Observationally, when you hit the HV button, the car will consider that level of battery to be a setpoint. Engine will come on but It will continue To drain the battery by about another 2 miles, then it will silently use the engine a little extra to recharge those 2 miles, and repeat.
 
Seconding the above answers, the car runs much nicer with battery charge of at least 50%. If I'm going on a long trip I'll run in EV mode for the first few minutes to make room in the battery for regen, then 100% in HV mode for the trip, then when close to home disable HV and let the battery get me home.

Two other points: On really cold days you may be better off to put it in HV sooner so you get the waste heat from the engine, rather than use battery to heat the car, if you think the trip is long enough that the engine will come on anyway.
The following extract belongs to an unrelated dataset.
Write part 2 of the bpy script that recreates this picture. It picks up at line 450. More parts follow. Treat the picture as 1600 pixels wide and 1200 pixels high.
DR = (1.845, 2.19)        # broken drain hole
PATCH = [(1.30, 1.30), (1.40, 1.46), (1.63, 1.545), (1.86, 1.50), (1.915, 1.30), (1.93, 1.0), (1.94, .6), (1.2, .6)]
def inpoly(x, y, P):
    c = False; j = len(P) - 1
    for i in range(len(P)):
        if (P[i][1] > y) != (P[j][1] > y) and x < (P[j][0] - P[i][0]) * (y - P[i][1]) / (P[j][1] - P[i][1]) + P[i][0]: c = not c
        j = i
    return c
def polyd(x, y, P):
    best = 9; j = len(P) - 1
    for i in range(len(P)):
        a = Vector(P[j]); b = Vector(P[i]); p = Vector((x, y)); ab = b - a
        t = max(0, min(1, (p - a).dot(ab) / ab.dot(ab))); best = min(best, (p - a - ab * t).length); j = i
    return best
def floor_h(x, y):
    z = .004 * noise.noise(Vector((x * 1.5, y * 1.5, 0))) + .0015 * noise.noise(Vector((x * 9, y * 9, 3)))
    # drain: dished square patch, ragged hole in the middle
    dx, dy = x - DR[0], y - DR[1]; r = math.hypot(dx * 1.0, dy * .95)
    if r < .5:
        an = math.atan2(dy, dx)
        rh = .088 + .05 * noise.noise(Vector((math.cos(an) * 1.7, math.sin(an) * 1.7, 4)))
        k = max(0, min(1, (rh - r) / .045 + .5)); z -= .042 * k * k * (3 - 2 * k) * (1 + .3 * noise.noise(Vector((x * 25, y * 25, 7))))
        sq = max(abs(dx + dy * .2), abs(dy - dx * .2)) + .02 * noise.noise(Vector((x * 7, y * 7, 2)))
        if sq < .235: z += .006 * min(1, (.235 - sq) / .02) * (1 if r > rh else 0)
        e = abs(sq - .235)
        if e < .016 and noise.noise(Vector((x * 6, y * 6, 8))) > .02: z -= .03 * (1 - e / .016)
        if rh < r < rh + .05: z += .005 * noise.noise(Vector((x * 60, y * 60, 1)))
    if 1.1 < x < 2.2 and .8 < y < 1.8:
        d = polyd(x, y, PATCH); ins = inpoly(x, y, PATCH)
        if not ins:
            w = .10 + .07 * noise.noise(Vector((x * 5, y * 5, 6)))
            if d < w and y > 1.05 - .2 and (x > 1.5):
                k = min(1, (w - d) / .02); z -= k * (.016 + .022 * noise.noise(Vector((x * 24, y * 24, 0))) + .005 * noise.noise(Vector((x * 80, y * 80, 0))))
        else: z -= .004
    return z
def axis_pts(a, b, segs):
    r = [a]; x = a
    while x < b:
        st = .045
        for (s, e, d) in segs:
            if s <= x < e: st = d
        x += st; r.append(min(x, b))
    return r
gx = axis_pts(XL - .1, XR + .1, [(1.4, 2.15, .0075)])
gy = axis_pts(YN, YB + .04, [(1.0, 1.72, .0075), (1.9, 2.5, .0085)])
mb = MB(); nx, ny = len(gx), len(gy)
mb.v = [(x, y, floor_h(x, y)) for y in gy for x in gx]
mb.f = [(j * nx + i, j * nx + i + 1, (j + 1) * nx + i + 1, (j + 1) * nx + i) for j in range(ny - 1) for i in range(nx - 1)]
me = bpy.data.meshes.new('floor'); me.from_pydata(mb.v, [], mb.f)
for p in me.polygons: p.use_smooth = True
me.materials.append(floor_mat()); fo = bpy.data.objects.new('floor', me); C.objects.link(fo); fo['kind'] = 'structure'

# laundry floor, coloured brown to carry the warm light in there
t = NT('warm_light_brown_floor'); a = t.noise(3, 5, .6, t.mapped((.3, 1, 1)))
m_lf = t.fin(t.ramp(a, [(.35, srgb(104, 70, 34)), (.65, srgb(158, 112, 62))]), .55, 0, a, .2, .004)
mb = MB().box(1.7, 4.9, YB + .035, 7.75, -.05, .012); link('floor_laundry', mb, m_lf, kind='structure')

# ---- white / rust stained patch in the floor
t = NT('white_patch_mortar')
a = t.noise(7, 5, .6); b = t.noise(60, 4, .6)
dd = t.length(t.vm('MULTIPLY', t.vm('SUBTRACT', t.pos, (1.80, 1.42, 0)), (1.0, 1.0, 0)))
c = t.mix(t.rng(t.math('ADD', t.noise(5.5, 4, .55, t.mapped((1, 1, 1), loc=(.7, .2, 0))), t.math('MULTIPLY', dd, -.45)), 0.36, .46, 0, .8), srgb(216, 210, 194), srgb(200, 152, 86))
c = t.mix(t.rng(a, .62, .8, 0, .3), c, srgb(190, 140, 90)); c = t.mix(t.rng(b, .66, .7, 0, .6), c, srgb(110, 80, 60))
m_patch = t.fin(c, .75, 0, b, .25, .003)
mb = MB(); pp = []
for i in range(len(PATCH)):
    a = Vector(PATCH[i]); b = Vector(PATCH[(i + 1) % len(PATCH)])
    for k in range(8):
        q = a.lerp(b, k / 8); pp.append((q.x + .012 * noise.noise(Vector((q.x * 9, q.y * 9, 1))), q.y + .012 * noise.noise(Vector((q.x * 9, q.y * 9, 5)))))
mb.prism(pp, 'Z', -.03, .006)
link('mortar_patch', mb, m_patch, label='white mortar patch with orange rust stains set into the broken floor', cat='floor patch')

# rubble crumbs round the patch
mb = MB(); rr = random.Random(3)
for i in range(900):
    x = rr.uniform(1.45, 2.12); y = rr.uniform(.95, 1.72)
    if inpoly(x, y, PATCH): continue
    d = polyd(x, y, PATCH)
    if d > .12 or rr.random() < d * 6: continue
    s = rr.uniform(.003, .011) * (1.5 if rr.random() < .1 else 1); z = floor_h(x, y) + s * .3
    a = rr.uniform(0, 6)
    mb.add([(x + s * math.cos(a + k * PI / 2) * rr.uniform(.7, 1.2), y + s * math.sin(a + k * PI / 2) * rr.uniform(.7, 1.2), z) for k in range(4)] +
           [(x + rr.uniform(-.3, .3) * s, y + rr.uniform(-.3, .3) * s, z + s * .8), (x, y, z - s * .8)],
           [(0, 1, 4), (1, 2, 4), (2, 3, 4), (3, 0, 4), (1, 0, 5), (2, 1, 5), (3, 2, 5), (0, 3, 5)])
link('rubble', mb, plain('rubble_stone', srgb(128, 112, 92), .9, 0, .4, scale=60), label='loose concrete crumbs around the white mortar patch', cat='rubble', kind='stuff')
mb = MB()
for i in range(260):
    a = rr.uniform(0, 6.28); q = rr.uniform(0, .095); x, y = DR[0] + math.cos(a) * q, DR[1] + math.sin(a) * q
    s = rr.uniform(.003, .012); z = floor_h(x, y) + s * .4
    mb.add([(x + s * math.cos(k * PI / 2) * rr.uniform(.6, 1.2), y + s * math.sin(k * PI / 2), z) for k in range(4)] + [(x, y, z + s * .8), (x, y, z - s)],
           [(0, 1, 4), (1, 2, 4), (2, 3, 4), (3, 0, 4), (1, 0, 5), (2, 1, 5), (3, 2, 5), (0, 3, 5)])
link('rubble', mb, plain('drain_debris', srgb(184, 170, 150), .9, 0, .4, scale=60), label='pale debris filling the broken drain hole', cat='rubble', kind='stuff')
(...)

And, though the car doesn't have a specific EV mode, running it in Eco mode and not hammering on the gas will keep it in EV mode, even at speeds up to 140km/h. If you switch off Eco mode, or use Sport mode, it's more likely that the engine will come on at some point. If I'm just running around town and know I can do the entire trip on battery I use Eco to avoid the engine coming on at all.
 
I think I get what you're saying about a long trip. If I just start out in EV mode, there will likely be times when I'm burning electrons when the smarty-pants HV mode would have decided it was overall more fuel efficient to turn on the gas engine for a bit. And once all my electrons are gone (aside from a few harvested from regen) I'll be running on gas all the time and there would be times when it would have been more efficient to be using electrons.

In HV Mode you will still be running on electrons whenever Engine Drive Mode is not engaged. The car burns gas to make electricity which goes to both the electric motor and battery as needed.

What is at issue here is the gas powered engine/generator can only provide enough electricity to produce about 60hp. The batteries can provide enough electricity to produce about 121hp. Once the batteries are depleted, or nearly depleted, you’re left with 60hp to propel a 4000lb vehicle. That pretty much eliminates the possibility of perceptible acceleration.

What makes matters worse is that the engine speed (RPM’s) is completely disconnected from anything the car is attempting to do. Some owners have been scarred for life from this experience. Image a CVT on steroids, or a clutch slipping without the odor.

Experienced owners have learned to maintain a certain amount of charge in order to avoid an unpleasant driving experience. You may wish to experience what I’ve described above and then make an informed decision on how you prefer to operate the vehicle.

As far as operating “cheaply”, that will depend on what you’re paying for gas v electricity. For some, it’s basically a wash. On the East coast it has been, and may now be, less expensive to operate exclusively on gas rather than electricity. On a long trip you’ll be using mostly gas. I’d imagine it would be most efficient to preserve some charge in order to keep the engine from revving unnecessarily to propel the car and restore lost charge. You’ll also get much better fuel economy by driving 60-65mph rather than 80mph.